Her best-known books belong to the Southern Grace series, which began with Sweet Tea and Southern Grace in 2013. That novel introduces Park Place, South Carolina, and Reverend Rock Clark, a well-meaning Presbyterian pastor whose quiet life gets tangled up in romance, secrets, and the needs of everyone around him. In Lighting The Way, Manus moves the story into Christmas season and pairs small-town warmth with real danger as Rock and Liz help a pregnant young woman on the run. Readers who enjoy community-centered fiction tend to respond to that mix of heart, humor, faith, and suspense.
She keeps widening that world as the series goes on. High Tide at Pelican Pointe and The Melancholy Moon bring in coastal settings and a little more edge, while The Sweet Tea Quilting Bee and Miss Marple's B&B lean into cozy mystery territory. Finding Maisy and When the Redbird Sings show another side of her work, softer on the surface but deeply interested in grief, burnout, belonging, and second chances.
She likes stories where grace has to do some work.

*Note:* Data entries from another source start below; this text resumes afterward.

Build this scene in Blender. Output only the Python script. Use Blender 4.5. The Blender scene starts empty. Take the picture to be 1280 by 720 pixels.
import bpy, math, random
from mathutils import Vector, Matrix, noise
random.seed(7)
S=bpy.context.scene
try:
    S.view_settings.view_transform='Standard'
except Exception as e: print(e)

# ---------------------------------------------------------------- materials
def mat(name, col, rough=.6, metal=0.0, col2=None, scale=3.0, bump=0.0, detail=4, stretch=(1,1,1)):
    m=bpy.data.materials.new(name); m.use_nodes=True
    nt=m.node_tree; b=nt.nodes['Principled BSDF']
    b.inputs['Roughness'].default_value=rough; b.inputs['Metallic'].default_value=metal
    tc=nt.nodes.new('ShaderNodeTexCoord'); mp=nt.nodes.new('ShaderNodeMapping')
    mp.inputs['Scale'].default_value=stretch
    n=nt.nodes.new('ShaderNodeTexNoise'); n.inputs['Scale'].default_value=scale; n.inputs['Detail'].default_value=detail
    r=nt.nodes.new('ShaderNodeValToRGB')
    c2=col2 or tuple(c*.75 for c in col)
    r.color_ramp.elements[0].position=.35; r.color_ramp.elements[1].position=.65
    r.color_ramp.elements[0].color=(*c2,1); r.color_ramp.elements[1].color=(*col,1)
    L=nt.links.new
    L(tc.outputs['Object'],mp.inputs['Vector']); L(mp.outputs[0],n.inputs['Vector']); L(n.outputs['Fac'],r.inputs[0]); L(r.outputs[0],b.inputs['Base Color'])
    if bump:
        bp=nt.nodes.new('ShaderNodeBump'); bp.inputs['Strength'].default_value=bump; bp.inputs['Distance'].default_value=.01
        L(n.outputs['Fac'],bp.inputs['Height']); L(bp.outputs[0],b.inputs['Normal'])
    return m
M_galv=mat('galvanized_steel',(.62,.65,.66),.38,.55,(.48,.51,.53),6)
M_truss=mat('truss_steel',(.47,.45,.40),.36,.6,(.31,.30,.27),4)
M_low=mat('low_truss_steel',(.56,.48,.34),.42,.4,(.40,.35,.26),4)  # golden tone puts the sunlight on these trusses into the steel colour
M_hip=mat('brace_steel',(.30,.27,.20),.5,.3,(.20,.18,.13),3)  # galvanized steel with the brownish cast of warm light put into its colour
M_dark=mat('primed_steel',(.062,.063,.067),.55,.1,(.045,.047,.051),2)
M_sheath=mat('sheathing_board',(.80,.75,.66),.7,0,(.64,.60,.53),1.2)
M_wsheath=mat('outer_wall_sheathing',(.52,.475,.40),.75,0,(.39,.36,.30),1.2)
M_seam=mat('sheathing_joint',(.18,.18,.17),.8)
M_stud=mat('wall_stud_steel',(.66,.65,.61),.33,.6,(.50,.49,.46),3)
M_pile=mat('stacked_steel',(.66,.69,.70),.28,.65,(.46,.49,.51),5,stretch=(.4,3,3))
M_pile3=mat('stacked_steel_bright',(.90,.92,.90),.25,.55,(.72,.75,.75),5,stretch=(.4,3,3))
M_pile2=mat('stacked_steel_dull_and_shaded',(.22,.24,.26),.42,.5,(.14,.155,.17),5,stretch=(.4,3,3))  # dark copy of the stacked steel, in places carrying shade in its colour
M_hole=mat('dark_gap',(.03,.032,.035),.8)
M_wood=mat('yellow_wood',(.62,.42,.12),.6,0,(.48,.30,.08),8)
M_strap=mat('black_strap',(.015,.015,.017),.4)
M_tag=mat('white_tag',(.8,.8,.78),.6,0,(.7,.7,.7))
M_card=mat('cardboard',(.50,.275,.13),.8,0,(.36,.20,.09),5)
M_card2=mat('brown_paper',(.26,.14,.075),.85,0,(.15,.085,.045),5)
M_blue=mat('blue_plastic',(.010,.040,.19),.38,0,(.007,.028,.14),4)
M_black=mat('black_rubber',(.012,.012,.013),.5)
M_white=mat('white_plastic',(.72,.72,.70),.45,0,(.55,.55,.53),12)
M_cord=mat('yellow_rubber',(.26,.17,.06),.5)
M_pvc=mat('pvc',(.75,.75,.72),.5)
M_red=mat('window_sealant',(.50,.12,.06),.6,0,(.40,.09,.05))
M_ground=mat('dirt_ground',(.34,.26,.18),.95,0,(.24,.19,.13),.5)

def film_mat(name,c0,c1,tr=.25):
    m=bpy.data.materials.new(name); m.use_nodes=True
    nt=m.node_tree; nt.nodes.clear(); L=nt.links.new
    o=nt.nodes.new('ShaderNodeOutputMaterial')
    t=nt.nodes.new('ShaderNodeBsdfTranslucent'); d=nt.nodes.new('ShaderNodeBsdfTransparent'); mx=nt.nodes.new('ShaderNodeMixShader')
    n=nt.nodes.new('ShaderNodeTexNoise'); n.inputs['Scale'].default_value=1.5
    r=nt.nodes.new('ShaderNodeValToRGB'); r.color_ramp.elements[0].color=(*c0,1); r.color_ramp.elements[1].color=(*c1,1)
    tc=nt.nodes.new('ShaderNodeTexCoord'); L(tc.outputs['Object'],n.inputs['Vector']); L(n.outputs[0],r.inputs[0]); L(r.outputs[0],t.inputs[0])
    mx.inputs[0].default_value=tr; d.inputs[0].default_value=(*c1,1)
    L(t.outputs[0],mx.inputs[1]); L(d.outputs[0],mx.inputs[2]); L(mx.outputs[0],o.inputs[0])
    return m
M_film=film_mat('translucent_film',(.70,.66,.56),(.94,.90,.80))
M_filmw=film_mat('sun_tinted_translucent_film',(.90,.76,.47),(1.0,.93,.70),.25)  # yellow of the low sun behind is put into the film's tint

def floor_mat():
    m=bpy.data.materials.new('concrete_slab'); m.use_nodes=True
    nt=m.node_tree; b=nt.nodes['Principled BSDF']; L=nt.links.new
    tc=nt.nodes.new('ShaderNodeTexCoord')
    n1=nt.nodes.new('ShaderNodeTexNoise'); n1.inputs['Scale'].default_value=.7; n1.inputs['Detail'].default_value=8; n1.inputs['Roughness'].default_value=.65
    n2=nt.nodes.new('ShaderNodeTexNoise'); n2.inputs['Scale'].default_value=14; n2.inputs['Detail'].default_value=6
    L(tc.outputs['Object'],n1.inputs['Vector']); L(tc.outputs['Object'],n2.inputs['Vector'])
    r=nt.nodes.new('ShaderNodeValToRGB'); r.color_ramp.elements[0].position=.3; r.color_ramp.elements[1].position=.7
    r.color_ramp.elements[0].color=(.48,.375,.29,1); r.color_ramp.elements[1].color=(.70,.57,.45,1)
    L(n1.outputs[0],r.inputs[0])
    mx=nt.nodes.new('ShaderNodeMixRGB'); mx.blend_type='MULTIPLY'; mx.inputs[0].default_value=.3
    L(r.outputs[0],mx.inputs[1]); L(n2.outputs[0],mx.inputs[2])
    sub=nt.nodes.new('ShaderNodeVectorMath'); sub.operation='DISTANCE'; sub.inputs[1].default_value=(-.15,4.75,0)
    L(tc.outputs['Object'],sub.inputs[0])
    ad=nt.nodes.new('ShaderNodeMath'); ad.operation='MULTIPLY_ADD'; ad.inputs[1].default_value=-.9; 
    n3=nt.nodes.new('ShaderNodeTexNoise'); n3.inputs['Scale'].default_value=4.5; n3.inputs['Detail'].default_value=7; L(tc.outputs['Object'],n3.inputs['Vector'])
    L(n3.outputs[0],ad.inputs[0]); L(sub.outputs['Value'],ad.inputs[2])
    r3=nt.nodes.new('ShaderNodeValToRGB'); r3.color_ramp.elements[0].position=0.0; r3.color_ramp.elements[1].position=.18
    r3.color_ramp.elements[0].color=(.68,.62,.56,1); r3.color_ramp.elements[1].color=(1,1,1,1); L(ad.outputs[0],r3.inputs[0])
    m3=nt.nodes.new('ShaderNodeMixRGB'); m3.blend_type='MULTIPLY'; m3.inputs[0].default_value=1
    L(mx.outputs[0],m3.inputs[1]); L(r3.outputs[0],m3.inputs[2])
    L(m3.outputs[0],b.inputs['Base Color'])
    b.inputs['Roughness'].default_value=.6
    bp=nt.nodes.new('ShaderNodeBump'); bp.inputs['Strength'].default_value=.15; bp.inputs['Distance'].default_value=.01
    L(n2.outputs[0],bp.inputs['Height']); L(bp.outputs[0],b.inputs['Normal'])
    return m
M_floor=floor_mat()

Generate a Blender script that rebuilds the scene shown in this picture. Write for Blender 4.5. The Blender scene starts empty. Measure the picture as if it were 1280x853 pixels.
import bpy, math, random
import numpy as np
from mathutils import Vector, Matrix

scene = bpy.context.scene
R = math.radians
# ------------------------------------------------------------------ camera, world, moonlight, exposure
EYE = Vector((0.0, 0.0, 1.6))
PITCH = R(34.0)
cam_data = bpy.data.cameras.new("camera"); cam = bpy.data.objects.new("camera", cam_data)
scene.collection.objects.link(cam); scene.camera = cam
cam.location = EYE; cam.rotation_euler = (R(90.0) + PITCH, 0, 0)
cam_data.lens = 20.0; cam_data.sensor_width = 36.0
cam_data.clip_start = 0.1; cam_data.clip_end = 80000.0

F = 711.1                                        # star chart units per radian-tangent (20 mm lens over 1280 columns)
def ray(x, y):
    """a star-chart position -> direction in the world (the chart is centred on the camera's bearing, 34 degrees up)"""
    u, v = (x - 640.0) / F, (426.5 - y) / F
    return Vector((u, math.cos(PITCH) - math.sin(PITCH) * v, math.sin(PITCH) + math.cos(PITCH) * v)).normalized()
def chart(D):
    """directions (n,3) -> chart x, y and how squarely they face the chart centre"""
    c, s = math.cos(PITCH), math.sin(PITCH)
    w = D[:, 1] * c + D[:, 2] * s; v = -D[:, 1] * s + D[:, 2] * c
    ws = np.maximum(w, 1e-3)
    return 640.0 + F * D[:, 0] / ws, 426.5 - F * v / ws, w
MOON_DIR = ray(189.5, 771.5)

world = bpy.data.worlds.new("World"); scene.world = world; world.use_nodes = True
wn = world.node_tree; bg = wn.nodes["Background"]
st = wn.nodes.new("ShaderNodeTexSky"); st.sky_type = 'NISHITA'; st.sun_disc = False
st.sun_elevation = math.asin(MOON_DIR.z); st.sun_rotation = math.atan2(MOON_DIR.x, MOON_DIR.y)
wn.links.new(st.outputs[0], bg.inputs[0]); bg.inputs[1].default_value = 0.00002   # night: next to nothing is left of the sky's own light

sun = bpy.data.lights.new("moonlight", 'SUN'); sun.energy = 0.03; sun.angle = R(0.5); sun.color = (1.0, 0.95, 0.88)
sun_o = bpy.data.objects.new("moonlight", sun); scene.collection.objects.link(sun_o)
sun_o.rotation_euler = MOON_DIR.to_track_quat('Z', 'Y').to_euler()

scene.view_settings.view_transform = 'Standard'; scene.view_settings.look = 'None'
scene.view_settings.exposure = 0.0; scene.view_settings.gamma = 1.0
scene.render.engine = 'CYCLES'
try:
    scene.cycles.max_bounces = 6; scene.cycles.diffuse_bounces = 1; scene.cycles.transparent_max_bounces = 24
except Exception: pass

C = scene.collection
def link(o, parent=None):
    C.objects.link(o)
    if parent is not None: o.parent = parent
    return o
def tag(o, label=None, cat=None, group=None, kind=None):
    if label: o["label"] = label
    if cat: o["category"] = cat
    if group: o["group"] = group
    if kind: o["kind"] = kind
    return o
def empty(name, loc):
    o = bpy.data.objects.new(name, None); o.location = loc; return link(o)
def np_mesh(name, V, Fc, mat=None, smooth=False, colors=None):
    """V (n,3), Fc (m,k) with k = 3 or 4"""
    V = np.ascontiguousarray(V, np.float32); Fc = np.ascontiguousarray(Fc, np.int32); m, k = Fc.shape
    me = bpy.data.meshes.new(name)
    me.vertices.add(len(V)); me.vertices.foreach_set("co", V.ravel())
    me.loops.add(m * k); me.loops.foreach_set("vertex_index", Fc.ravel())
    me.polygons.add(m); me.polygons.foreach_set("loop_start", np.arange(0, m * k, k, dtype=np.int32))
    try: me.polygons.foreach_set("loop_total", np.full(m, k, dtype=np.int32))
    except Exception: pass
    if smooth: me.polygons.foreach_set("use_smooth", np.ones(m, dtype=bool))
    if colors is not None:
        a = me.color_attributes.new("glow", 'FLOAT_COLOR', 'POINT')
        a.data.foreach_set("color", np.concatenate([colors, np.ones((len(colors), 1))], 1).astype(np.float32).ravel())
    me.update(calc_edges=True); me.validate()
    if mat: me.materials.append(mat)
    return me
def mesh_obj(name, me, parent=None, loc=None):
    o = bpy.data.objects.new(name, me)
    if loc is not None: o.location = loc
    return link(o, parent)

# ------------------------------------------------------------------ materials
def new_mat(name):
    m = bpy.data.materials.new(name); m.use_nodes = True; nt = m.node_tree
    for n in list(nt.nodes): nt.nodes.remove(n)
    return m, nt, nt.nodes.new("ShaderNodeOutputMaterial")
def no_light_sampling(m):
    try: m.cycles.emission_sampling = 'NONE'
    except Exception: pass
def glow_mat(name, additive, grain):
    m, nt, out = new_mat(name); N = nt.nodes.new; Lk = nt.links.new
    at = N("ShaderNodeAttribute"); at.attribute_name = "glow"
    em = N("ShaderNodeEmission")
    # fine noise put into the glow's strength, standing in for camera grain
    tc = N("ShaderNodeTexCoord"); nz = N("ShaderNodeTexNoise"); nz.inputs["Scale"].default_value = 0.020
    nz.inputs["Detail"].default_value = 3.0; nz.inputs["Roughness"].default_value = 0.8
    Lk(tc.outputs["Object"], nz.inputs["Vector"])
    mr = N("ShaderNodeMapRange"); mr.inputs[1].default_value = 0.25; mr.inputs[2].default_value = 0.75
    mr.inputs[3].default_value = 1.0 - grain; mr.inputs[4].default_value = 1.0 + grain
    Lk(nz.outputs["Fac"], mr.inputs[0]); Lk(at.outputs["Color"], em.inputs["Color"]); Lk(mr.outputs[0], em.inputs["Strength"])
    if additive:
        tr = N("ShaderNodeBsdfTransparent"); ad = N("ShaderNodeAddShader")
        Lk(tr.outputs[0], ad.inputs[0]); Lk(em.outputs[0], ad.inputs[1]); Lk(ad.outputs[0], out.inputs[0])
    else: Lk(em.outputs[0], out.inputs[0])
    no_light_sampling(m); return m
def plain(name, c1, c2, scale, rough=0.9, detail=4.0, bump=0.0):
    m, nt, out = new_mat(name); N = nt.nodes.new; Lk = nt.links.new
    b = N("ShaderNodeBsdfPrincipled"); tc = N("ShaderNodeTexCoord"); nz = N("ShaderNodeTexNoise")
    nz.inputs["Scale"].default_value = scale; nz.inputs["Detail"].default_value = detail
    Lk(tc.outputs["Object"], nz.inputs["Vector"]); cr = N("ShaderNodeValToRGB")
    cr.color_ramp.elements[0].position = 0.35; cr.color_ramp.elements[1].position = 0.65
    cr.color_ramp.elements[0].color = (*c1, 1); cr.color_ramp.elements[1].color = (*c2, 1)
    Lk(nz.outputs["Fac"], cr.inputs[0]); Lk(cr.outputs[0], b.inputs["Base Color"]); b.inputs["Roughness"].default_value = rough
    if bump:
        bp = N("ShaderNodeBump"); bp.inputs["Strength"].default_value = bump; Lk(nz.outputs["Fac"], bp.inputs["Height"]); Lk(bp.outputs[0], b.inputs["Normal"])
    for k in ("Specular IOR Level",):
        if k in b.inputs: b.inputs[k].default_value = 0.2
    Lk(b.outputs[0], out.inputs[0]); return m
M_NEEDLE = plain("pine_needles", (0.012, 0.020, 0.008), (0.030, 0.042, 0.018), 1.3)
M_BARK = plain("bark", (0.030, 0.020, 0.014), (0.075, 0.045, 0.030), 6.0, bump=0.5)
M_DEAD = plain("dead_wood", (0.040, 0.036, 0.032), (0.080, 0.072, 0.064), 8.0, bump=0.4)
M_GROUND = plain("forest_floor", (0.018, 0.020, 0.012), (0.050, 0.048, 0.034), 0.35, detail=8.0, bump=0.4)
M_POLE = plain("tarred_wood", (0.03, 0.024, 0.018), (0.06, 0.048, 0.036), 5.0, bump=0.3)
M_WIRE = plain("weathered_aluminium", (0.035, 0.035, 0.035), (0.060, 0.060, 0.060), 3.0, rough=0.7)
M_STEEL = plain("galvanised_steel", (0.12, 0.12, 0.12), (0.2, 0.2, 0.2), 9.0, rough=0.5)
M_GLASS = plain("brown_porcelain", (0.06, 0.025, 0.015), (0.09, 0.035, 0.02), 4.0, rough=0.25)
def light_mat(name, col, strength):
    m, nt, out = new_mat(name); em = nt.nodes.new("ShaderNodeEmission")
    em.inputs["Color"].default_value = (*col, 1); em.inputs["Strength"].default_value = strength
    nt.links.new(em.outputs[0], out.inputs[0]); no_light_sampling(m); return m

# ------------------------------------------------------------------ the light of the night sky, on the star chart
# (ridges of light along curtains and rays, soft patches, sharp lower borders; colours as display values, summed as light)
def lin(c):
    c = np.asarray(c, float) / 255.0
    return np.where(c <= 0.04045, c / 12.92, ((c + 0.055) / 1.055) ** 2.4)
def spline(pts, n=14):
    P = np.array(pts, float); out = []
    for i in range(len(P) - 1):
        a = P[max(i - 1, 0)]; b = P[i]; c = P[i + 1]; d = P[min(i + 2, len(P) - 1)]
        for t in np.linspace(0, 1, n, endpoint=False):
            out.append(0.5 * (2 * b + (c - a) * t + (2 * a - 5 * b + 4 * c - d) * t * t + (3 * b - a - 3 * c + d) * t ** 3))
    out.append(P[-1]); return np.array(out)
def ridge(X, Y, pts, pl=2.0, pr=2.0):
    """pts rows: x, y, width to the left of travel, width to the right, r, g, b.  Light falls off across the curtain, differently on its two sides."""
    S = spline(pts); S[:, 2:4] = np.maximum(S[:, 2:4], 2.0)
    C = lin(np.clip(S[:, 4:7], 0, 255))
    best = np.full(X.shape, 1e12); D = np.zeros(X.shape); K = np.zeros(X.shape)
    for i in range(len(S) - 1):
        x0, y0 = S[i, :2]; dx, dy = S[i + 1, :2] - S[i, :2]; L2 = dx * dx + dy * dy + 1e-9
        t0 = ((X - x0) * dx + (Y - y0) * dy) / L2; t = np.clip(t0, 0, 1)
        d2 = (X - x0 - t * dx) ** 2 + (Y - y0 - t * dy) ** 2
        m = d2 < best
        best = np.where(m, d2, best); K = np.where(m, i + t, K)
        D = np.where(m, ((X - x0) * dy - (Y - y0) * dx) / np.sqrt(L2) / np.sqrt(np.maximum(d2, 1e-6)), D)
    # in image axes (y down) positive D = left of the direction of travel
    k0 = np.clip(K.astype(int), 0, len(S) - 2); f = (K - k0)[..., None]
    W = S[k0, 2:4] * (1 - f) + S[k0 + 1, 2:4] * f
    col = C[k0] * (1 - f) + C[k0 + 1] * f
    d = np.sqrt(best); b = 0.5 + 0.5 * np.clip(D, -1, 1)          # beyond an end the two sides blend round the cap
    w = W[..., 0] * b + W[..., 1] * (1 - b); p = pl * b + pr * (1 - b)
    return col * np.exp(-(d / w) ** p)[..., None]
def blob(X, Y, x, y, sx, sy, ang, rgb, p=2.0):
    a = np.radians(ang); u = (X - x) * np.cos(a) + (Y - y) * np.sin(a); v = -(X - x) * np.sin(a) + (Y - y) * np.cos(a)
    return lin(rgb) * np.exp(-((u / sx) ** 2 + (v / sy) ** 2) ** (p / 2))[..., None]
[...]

Manus has spoken openly about drawing from real places and real memory. She and her husband love the coast, and she wrote her beach-set books with that physical sense of salt air and shoreline close at hand. For The Sweet Tea Quilting Bee, she reached back to childhood memories of sitting in on quilting sessions with her mother and her mother's church friends, then refreshed those details by visiting a local quilting group. Park Place itself was shaped by her own small community and the people around her.
Even when she stepped outside her main series with Follow the Westward Star, a historical western about a family heading to the Rocky Mountains in 1851, the same interests stayed in place. She writes about faith under pressure, ordinary courage, family ties, and people who have to keep going even when the road gets rough.
These days, family is still at the center of her life. She has said that one of her great joys is having her children and grandchildren nearby, and that church, family, and community rank high in her everyday world. When she is not writing, she enjoys traveling, spending time with friends, and getting to the beach when she can. That balance of home, faith, and place is exactly what gives her fiction its welcoming feel.